(Exercise details)
Copy the lines that follow, keeping every character the same.

(Raw data)
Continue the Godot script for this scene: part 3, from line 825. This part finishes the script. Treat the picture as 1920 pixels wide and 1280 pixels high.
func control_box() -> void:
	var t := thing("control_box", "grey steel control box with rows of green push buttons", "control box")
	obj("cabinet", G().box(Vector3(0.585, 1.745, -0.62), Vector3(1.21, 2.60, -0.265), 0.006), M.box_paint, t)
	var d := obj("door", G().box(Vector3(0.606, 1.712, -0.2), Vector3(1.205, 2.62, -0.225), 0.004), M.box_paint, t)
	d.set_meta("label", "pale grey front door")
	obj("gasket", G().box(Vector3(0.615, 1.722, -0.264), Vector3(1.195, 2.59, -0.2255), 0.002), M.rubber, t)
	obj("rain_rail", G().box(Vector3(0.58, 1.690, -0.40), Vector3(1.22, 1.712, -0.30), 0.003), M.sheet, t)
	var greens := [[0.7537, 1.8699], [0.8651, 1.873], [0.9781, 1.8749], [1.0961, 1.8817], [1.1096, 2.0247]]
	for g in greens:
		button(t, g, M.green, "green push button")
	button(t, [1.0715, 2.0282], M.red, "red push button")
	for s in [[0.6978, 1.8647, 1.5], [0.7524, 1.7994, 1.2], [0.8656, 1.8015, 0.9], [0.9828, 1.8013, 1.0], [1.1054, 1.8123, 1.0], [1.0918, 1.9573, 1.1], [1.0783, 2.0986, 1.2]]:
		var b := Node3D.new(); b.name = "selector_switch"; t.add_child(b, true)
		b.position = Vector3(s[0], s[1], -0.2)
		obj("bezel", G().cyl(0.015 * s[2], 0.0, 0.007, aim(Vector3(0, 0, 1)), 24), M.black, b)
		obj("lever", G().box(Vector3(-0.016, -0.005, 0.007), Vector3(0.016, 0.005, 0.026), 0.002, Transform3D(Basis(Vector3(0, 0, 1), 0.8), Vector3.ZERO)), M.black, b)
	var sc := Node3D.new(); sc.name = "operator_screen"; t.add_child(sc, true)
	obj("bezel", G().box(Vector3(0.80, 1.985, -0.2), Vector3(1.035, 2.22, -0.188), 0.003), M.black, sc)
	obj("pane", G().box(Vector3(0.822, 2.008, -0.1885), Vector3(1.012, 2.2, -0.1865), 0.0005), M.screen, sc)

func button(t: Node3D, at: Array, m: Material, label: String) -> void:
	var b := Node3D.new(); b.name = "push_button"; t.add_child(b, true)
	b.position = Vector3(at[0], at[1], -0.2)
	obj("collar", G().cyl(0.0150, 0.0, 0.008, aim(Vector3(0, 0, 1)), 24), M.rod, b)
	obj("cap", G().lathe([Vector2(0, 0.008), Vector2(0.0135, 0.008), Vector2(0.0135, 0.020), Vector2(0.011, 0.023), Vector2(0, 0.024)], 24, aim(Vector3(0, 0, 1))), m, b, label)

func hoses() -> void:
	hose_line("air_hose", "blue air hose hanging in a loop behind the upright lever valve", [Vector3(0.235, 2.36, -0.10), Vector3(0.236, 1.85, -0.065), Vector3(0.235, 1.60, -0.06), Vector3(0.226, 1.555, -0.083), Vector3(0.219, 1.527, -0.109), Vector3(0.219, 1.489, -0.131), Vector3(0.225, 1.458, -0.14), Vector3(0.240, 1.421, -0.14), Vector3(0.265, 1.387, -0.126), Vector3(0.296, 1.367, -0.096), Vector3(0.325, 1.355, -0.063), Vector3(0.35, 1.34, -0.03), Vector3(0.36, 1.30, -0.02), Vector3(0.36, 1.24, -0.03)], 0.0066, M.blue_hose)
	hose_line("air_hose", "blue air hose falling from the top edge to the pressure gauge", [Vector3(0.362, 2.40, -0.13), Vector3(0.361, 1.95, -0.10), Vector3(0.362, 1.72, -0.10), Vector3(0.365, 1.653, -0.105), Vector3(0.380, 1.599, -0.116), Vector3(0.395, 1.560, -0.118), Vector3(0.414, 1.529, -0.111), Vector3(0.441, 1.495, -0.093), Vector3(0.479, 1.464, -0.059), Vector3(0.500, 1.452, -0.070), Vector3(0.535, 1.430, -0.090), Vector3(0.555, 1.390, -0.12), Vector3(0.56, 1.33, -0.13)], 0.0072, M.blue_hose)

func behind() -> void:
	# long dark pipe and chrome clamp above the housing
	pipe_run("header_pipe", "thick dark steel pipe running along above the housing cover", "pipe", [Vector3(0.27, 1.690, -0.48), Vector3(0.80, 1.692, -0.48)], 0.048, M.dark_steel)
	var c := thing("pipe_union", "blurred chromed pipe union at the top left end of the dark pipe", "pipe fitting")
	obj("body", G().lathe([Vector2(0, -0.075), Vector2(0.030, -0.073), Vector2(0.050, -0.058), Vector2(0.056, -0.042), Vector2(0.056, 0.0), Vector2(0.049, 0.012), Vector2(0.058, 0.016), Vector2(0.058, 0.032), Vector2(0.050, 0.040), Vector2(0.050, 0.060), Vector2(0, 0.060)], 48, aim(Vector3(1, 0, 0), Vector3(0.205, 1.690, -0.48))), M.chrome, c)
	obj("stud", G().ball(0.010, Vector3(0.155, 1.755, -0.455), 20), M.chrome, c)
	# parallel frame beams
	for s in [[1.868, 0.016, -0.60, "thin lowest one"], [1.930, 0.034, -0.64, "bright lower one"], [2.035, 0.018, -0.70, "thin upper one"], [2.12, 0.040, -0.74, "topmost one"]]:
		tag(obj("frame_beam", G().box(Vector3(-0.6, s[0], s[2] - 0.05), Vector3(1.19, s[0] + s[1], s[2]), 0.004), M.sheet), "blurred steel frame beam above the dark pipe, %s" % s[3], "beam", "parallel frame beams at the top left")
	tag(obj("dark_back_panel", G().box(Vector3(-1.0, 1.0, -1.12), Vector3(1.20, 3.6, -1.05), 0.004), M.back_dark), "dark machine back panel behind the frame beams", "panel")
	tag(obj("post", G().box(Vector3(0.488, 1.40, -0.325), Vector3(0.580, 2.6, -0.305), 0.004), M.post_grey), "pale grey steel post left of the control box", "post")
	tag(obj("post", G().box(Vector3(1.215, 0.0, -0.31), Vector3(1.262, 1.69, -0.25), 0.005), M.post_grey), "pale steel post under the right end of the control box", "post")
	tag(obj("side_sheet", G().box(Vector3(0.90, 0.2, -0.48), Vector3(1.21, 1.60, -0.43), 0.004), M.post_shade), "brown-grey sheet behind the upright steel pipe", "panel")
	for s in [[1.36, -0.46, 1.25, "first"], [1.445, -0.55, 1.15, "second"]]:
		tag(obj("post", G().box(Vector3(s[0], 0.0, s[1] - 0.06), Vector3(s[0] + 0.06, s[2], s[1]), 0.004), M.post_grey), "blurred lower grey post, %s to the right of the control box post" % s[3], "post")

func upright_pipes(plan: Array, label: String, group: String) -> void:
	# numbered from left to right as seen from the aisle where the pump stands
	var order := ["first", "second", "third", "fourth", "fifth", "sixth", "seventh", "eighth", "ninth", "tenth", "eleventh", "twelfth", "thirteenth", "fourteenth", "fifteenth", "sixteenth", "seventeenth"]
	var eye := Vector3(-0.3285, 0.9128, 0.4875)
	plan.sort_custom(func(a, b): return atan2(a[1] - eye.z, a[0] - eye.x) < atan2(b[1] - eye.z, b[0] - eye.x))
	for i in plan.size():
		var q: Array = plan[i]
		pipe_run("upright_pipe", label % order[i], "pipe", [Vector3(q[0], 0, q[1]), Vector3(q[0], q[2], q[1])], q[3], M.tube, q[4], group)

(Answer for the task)
Continue the Godot script for this scene: part 3, from line 825. This part finishes the script. Treat the picture as 1920 pixels wide and 1280 pixels high.
func control_box() -> void:
	var t := thing("control_box", "grey steel control box with rows of green push buttons", "control box")
	obj("cabinet", G().box(Vector3(0.585, 1.745, -0.62), Vector3(1.21, 2.60, -0.265), 0.006), M.box_paint, t)
	var d := obj("door", G().box(Vector3(0.606, 1.712, -0.2), Vector3(1.205, 2.62, -0.225), 0.004), M.box_paint, t)
	d.set_meta("label", "pale grey front door")
	obj("gasket", G().box(Vector3(0.615, 1.722, -0.264), Vector3(1.195, 2.59, -0.2255), 0.002), M.rubber, t)
	obj("rain_rail", G().box(Vector3(0.58, 1.690, -0.40), Vector3(1.22, 1.712, -0.30), 0.003), M.sheet, t)
	var greens := [[0.7537, 1.8699], [0.8651, 1.873], [0.9781, 1.8749], [1.0961, 1.8817], [1.1096, 2.0247]]
	for g in greens:
		button(t, g, M.green, "green push button")
	button(t, [1.0715, 2.0282], M.red, "red push button")
	for s in [[0.6978, 1.8647, 1.5], [0.7524, 1.7994, 1.2], [0.8656, 1.8015, 0.9], [0.9828, 1.8013, 1.0], [1.1054, 1.8123, 1.0], [1.0918, 1.9573, 1.1], [1.0783, 2.0986, 1.2]]:
		var b := Node3D.new(); b.name = "selector_switch"; t.add_child(b, true)
		b.position = Vector3(s[0], s[1], -0.2)
		obj("bezel", G().cyl(0.015 * s[2], 0.0, 0.007, aim(Vector3(0, 0, 1)), 24), M.black, b)
		obj("lever", G().box(Vector3(-0.016, -0.005, 0.007), Vector3(0.016, 0.005, 0.026), 0.002, Transform3D(Basis(Vector3(0, 0, 1), 0.8), Vector3.ZERO)), M.black, b)
	var sc := Node3D.new(); sc.name = "operator_screen"; t.add_child(sc, true)
	obj("bezel", G().box(Vector3(0.80, 1.985, -0.2), Vector3(1.035, 2.22, -0.188), 0.003), M.black, sc)
	obj("pane", G().box(Vector3(0.822, 2.008, -0.1885), Vector3(1.012, 2.2, -0.1865), 0.0005), M.screen, sc)

func button(t: Node3D, at: Array, m: Material, label: String) -> void:
	var b := Node3D.new(); b.name = "push_button"; t.add_child(b, true)
	b.position = Vector3(at[0], at[1], -0.2)
	obj("collar", G().cyl(0.0150, 0.0, 0.008, aim(Vector3(0, 0, 1)), 24), M.rod, b)
	obj("cap", G().lathe([Vector2(0, 0.008), Vector2(0.0135, 0.008), Vector2(0.0135, 0.020), Vector2(0.011, 0.023), Vector2(0, 0.024)], 24, aim(Vector3(0, 0, 1))), m, b, label)

func hoses() -> void:
	hose_line("air_hose", "blue air hose hanging in a loop behind the upright lever valve", [Vector3(0.235, 2.36, -0.10), Vector3(0.236, 1.85, -0.065), Vector3(0.235, 1.60, -0.06), Vector3(0.226, 1.555, -0.083), Vector3(0.219, 1.527, -0.109), Vector3(0.219, 1.489, -0.131), Vector3(0.225, 1.458, -0.14), Vector3(0.240, 1.421, -0.14), Vector3(0.265, 1.387, -0.126), Vector3(0.296, 1.367, -0.096), Vector3(0.325, 1.355, -0.063), Vector3(0.35, 1.34, -0.03), Vector3(0.36, 1.30, -0.02), Vector3(0.36, 1.24, -0.03)], 0.0066, M.blue_hose)
	hose_line("air_hose", "blue air hose falling from the top edge to the pressure gauge", [Vector3(0.362, 2.40, -0.13), Vector3(0.361, 1.95, -0.10), Vector3(0.362, 1.72, -0.10), Vector3(0.365, 1.653, -0.105), Vector3(0.380, 1.599, -0.116), Vector3(0.395, 1.560, -0.118), Vector3(0.414, 1.529, -0.111), Vector3(0.441, 1.495, -0.093), Vector3(0.479, 1.464, -0.059), Vector3(0.500, 1.452, -0.070), Vector3(0.535, 1.430, -0.090), Vector3(0.555, 1.390, -0.12), Vector3(0.56, 1.33, -0.13)], 0.0072, M.blue_hose)

func behind() -> void:
	# long dark pipe and chrome clamp above the housing
	pipe_run("header_pipe", "thick dark steel pipe running along above the housing cover", "pipe", [Vector3(0.27, 1.690, -0.48), Vector3(0.80, 1.692, -0.48)], 0.048, M.dark_steel)
	var c := thing("pipe_union", "blurred chromed pipe union at the top left end of the dark pipe", "pipe fitting")
	obj("body", G().lathe([Vector2(0, -0.075), Vector2(0.030, -0.073), Vector2(0.050, -0.058), Vector2(0.056, -0.042), Vector2(0.056, 0.0), Vector2(0.049, 0.012), Vector2(0.058, 0.016), Vector2(0.058, 0.032), Vector2(0.050, 0.040), Vector2(0.050, 0.060), Vector2(0, 0.060)], 48, aim(Vector3(1, 0, 0), Vector3(0.205, 1.690, -0.48))), M.chrome, c)
	obj("stud", G().ball(0.010, Vector3(0.155, 1.755, -0.455), 20), M.chrome, c)
	# parallel frame beams
	for s in [[1.868, 0.016, -0.60, "thin lowest one"], [1.930, 0.034, -0.64, "bright lower one"], [2.035, 0.018, -0.70, "thin upper one"], [2.12, 0.040, -0.74, "topmost one"]]:
		tag(obj("frame_beam", G().box(Vector3(-0.6, s[0], s[2] - 0.05), Vector3(1.19, s[0] + s[1], s[2]), 0.004), M.sheet), "blurred steel frame beam above the dark pipe, %s" % s[3], "beam", "parallel frame beams at the top left")
	tag(obj("dark_back_panel", G().box(Vector3(-1.0, 1.0, -1.12), Vector3(1.20, 3.6, -1.05), 0.004), M.back_dark), "dark machine back panel behind the frame beams", "panel")
	tag(obj("post", G().box(Vector3(0.488, 1.40, -0.325), Vector3(0.580, 2.6, -0.305), 0.004), M.post_grey), "pale grey steel post left of the control box", "post")
	tag(obj("post", G().box(Vector3(1.215, 0.0, -0.31), Vector3(1.262, 1.69, -0.25), 0.005), M.post_grey), "pale steel post under the right end of the control box", "post")
	tag(obj("side_sheet", G().box(Vector3(0.90, 0.2, -0.48), Vector3(1.21, 1.60, -0.43), 0.004), M.post_shade), "brown-grey sheet behind the upright steel pipe", "panel")
	for s in [[1.36, -0.46, 1.25, "first"], [1.445, -0.55, 1.15, "second"]]:
		tag(obj("post", G().box(Vector3(s[0], 0.0, s[1] - 0.06), Vector3(s[0] + 0.06, s[2], s[1]), 0.004), M.post_grey), "blurred lower grey post, %s to the right of the control box post" % s[3], "post")

func upright_pipes(plan: Array, label: String, group: String) -> void:
	# numbered from left to right as seen from the aisle where the pump stands
	var order := ["first", "second", "third", "fourth", "fifth", "sixth", "seventh", "eighth", "ninth", "tenth", "eleventh", "twelfth", "thirteenth", "fourteenth", "fifteenth", "sixteenth", "seventeenth"]
	var eye := Vector3(-0.3285, 0.9128, 0.4875)
	plan.sort_custom(func(a, b): return atan2(a[1] - eye.z, a[0] - eye.x) < atan2(b[1] - eye.z, b[0] - eye.x))
	for i in plan.size():
		var q: Array = plan[i]
		pipe_run("upright_pipe", label % order[i], "pipe", [Vector3(q[0], 0, q[1]), Vector3(q[0], q[2], q[1])], q[3], M.tube, q[4], group)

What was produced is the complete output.